Distributive properties of division points and discriminants of Drinfeld modules
Ernst-Ulrich Gekeler
Abstract
We present a new notion of distribution and derived distribution of rank $r \in \mathbb{N}$ for a global function field $K$ with a distinguished place $\infty$. It allows to describe the relations between division points, isogenies, and discriminants both for a fixed Drinfeld module of rank $r$ for the above data, or for the corresponding modular forms.
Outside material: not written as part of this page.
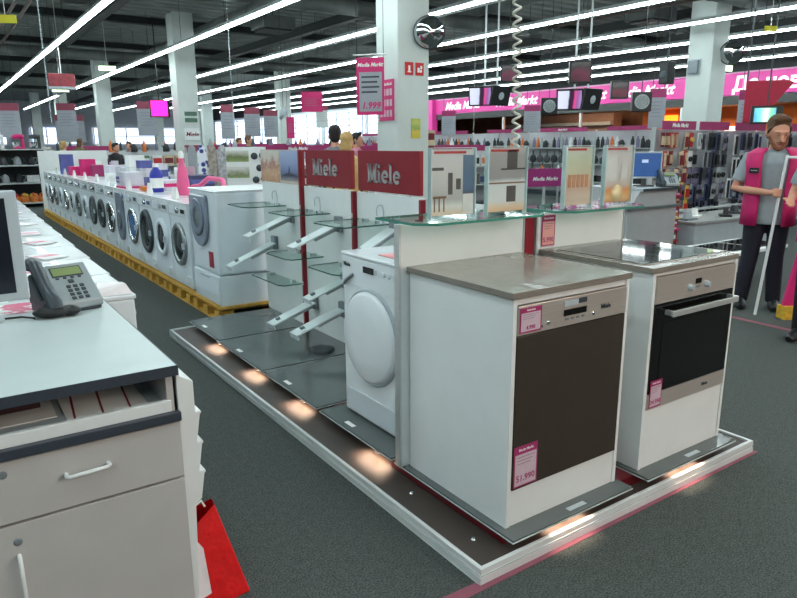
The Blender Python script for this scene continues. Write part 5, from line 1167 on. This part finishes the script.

We introduce and study three basic distributions with values in $\mathbb{Q}$, in the group $μ(\overline{K})$ of roots of unity in the algebraic closure $\overline{K}$ of $K$, and in the group $U^{(1)}(C_{\infty})$ of $1$-units of the completed algebraic closure $C_{\infty}$ of $K_{\infty}$, respectively. There result product formulas for division points and discriminants that encompass known results (e.g. analogues of Wallis' formula for $(2πi)^{2}$ in the rank-$1$ case, of Jacobi's formula $Δ= (2πi)^{12} q \prod (1-q^{n})^{24}$ in the rank-$2$ case, and similar boundary expansions for $r > 2$) and several new ones: the definition of a canonical discriminant for the most general case of Drinfeld modules and the description of the sizes of division and discriminant forms. In the now classical case where $(K, \infty) = (\mathbb{F}_{q}(T), \infty)$ and $r = 1$, $2$ or $3$, we give explicit values for the logarithms of such forms.